# TASK INSTRUCTIONS
Show, in full, each line of the data that contains "script".

— begin DATASET RECORDS —

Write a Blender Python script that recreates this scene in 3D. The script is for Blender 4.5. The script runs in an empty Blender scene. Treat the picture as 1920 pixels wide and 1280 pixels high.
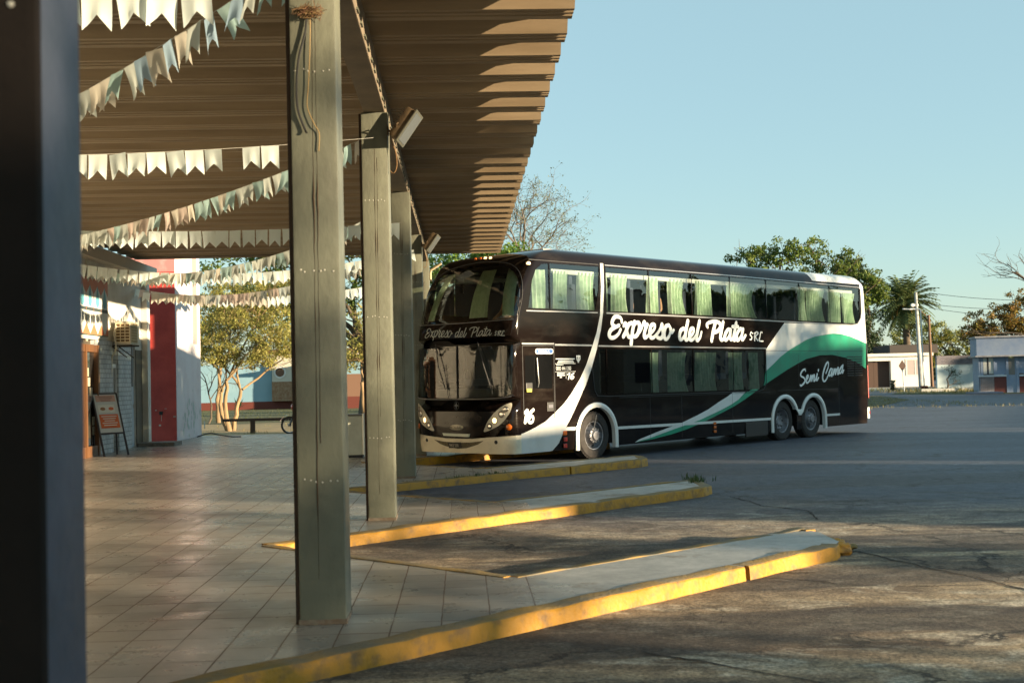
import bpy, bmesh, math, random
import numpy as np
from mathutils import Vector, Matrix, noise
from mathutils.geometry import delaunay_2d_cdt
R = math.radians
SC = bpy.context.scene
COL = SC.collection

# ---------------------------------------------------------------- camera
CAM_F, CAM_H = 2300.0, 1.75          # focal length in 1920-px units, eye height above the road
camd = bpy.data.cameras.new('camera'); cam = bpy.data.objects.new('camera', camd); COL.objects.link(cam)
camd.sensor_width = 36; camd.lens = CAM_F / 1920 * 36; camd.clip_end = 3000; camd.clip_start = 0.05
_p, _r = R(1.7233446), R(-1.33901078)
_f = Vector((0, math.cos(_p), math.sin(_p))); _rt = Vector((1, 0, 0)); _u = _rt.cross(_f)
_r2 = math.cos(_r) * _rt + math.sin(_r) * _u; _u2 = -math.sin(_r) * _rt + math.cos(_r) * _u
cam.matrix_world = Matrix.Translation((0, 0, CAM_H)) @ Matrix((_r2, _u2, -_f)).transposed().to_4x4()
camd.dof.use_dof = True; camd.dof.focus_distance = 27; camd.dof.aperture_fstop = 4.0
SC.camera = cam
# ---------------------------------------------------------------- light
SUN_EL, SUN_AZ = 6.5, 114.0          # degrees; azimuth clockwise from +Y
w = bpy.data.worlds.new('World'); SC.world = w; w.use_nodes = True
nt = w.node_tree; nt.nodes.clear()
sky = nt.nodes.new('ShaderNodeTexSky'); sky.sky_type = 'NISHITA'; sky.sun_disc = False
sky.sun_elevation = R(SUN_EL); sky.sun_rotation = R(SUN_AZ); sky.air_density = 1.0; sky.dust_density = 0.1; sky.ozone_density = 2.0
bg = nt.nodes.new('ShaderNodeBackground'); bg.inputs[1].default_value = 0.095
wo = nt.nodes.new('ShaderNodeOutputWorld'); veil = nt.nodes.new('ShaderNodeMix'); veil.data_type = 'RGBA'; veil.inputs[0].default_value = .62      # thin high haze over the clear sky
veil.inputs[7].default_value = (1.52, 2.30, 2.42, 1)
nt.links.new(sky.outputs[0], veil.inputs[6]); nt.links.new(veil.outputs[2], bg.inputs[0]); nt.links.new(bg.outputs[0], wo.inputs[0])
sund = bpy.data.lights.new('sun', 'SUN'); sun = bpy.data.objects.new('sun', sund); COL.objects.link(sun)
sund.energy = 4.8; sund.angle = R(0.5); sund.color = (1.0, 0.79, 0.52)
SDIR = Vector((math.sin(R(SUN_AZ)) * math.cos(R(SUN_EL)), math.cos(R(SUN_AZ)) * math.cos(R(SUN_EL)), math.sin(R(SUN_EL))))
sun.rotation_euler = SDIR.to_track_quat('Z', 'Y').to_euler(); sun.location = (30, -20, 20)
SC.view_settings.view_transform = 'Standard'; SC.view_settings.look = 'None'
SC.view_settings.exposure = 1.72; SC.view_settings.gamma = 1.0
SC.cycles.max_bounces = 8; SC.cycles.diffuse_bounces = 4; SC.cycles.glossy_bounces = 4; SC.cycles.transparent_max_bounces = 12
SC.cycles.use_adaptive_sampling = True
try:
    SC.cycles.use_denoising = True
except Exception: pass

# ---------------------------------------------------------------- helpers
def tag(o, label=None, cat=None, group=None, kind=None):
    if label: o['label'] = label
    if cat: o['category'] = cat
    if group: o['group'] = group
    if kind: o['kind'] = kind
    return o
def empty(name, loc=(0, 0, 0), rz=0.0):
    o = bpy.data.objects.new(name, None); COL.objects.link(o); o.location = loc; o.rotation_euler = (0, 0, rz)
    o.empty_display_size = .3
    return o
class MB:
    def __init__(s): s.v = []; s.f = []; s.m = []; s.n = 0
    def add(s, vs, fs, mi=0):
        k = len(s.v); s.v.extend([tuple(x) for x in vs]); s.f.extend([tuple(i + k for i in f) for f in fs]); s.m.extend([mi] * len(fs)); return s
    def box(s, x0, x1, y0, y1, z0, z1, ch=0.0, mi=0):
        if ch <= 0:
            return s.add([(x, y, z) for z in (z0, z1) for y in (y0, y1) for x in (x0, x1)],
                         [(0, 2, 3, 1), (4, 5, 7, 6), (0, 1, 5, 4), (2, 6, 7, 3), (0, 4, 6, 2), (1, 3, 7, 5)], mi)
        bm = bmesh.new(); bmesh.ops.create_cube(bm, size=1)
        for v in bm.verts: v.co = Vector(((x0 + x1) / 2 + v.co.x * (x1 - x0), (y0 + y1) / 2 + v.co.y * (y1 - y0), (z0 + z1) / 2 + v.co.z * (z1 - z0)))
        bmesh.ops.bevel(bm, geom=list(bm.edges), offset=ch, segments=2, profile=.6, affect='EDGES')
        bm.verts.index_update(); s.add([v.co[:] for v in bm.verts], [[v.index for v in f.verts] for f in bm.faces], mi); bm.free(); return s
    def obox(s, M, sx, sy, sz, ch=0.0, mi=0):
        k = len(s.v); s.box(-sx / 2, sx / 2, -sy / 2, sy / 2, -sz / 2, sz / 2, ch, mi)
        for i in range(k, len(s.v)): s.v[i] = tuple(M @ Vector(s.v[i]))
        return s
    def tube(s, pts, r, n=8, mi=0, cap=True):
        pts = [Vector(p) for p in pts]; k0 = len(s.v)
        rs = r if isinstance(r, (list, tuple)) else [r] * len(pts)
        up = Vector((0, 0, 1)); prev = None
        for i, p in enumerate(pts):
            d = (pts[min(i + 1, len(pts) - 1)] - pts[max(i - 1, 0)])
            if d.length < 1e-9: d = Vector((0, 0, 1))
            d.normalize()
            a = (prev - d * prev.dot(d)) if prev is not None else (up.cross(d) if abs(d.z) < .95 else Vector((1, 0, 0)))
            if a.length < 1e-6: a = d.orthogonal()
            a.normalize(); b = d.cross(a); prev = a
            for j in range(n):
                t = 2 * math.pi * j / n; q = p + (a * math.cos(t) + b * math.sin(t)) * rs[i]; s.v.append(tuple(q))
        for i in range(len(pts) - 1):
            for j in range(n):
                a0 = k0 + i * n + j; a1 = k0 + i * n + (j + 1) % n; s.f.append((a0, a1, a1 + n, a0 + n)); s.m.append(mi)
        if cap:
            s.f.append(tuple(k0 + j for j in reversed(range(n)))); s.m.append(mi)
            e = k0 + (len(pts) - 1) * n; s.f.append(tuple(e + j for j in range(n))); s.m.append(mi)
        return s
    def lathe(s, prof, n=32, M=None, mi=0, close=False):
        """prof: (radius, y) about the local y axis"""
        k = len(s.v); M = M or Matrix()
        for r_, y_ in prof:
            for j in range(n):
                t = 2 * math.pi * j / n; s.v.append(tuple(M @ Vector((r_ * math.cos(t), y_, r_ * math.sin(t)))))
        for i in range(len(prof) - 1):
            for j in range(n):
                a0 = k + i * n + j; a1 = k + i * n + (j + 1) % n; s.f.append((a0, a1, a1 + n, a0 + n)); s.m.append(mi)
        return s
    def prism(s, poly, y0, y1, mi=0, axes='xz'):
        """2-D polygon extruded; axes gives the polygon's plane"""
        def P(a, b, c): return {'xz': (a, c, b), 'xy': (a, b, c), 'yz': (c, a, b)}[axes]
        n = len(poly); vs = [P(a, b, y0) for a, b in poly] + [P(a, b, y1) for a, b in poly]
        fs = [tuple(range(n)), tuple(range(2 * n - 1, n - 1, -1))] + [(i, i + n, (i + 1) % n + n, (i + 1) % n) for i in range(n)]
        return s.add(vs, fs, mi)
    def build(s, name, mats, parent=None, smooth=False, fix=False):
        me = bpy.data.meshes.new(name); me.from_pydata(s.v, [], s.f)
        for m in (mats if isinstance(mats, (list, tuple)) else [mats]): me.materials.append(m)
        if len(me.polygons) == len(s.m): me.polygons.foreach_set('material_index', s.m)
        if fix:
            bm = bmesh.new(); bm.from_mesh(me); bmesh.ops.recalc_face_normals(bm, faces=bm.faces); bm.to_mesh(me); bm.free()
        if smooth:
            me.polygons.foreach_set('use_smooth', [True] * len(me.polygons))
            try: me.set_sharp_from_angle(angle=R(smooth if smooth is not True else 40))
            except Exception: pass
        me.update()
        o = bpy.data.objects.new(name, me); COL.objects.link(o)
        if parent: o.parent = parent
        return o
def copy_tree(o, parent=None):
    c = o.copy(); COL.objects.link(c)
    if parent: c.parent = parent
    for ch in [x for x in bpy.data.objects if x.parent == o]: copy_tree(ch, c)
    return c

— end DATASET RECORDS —
— begin DATASET RECORDS —

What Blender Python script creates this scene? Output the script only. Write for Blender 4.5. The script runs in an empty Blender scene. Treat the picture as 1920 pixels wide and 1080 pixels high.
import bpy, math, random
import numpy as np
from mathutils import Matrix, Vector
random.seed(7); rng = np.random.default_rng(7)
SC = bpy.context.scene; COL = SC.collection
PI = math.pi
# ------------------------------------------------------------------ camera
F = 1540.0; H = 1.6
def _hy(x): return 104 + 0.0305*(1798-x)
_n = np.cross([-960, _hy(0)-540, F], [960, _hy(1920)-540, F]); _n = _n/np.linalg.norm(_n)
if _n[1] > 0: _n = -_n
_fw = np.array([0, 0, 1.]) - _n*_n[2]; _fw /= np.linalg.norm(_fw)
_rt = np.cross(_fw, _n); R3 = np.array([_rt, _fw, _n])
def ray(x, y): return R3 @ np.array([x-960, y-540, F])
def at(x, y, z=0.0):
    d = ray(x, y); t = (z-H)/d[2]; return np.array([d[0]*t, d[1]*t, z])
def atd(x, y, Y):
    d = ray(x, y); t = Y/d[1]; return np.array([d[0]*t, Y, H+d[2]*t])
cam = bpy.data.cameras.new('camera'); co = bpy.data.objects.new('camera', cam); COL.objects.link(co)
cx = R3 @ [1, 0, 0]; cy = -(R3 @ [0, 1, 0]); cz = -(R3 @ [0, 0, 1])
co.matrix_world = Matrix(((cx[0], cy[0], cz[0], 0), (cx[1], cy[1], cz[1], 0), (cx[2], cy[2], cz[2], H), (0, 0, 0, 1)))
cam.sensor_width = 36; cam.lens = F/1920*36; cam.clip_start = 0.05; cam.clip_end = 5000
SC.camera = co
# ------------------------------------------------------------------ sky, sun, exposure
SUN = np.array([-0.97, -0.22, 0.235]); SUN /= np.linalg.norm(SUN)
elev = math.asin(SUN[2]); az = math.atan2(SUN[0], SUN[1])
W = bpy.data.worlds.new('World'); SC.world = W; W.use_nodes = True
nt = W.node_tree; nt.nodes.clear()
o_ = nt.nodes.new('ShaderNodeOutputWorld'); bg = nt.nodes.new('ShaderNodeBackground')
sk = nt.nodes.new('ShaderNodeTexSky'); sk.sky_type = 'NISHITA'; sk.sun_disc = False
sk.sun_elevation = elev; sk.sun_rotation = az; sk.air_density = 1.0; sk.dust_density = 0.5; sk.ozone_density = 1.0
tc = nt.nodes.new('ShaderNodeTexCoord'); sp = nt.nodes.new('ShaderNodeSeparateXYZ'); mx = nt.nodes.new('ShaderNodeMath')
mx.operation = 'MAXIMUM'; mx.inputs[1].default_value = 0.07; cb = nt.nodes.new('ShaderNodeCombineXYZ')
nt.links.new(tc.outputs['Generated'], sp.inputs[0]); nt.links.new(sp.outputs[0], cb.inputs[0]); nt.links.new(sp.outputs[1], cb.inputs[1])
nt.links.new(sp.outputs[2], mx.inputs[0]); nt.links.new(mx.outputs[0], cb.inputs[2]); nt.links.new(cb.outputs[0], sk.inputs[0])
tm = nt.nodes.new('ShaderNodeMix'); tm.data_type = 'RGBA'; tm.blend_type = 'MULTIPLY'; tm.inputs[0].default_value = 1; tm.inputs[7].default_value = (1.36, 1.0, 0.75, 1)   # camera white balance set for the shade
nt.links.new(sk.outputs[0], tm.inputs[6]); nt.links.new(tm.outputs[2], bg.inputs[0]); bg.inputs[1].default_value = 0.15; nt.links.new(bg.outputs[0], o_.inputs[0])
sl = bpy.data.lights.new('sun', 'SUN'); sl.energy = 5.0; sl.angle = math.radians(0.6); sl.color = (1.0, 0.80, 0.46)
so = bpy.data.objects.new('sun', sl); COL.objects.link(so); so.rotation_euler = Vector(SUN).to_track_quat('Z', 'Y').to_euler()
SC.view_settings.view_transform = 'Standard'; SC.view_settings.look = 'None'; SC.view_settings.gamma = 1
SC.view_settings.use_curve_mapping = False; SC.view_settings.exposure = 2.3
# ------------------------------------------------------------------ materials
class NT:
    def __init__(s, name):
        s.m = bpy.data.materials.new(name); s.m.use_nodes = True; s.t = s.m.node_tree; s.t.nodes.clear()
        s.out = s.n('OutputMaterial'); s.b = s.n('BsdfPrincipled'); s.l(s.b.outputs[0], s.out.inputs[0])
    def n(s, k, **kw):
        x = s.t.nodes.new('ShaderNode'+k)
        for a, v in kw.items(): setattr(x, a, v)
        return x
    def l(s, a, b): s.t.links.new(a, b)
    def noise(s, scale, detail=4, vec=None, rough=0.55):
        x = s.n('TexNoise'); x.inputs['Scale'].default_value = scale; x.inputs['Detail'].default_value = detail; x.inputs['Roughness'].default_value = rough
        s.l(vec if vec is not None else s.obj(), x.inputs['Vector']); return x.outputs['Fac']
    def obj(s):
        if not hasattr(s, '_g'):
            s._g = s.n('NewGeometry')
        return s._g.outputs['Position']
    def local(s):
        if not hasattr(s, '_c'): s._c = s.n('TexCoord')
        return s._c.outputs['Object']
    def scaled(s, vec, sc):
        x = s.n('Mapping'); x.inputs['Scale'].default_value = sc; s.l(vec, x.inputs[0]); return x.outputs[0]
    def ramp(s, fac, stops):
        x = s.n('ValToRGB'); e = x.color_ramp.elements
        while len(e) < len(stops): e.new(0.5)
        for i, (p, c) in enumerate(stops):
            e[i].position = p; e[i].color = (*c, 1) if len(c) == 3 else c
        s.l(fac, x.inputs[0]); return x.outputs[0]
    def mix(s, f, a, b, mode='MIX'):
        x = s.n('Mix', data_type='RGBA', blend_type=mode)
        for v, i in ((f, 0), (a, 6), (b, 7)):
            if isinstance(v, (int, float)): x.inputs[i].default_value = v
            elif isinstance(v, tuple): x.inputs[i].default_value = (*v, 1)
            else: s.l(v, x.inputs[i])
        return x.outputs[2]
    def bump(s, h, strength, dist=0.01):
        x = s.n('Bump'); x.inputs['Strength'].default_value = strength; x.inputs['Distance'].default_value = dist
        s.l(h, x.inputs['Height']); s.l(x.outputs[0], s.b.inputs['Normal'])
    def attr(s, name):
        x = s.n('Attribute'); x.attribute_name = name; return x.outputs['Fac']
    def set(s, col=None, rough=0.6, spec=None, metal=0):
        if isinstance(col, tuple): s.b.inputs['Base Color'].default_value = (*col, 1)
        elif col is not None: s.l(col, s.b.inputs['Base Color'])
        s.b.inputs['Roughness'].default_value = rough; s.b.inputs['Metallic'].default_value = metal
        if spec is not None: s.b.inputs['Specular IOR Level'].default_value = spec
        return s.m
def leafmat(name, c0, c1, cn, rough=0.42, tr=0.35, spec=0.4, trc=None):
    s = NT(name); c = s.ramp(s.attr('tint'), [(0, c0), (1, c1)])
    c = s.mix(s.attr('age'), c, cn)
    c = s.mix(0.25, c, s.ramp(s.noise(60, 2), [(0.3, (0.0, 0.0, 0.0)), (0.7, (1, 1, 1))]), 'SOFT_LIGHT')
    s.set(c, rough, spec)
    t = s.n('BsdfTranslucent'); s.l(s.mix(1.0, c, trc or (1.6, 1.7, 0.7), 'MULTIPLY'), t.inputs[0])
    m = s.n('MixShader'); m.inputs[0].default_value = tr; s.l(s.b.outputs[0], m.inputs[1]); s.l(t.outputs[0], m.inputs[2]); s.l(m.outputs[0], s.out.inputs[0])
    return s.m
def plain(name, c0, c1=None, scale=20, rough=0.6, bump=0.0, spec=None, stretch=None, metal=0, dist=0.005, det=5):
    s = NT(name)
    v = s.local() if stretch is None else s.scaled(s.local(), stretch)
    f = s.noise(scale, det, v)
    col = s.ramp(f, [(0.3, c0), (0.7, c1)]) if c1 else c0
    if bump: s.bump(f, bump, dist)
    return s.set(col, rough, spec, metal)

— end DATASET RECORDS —
— begin DATASET RECORDS —

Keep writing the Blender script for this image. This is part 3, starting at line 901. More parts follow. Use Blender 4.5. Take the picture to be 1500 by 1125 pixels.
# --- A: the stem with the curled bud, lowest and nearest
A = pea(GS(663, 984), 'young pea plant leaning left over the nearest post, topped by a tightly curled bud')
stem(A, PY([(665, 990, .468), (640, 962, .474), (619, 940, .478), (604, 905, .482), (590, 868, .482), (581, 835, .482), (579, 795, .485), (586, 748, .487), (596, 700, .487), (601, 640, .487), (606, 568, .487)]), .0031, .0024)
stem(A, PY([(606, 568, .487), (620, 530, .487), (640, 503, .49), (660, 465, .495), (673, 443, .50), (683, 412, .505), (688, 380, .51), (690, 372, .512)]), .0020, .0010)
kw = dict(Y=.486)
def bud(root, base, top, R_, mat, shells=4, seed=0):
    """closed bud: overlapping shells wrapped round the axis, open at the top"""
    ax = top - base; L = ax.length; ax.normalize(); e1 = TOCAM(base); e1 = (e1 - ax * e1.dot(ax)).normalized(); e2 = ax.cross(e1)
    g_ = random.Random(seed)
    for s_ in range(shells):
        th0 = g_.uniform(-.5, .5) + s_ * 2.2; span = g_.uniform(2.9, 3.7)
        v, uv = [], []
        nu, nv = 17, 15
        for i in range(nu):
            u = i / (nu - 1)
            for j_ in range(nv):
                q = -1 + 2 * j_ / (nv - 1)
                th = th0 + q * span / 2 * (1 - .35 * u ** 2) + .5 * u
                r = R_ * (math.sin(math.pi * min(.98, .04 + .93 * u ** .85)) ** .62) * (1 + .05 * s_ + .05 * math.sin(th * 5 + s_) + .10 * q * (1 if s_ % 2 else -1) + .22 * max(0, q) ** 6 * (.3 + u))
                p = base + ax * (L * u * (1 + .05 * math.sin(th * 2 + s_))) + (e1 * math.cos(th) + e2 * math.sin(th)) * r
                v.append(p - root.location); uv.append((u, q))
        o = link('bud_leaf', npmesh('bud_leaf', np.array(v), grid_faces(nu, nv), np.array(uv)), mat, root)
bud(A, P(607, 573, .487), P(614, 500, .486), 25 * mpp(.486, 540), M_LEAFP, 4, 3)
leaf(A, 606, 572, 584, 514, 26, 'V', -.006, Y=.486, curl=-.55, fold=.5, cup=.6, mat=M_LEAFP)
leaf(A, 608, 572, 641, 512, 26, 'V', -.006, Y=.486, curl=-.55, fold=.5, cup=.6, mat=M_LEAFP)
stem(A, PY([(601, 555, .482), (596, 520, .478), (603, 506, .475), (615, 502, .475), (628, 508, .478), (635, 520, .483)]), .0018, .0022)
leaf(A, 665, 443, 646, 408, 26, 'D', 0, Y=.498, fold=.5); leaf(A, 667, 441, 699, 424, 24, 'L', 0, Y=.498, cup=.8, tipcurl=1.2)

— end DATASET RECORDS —

# ANSWER FOR THIS EXERCISE
Write a Blender Python script that recreates this scene in 3D. The script is for Blender 4.5. The script runs in an empty Blender scene. Treat the picture as 1920 pixels wide and 1280 pixels high.
What Blender Python script creates this scene? Output the script only. Write for Blender 4.5. The script runs in an empty Blender scene. Treat the picture as 1920 pixels wide and 1080 pixels high.
Keep writing the Blender script for this image. This is part 3, starting at line 901. More parts follow. Use Blender 4.5. Take the picture to be 1500 by 1125 pixels.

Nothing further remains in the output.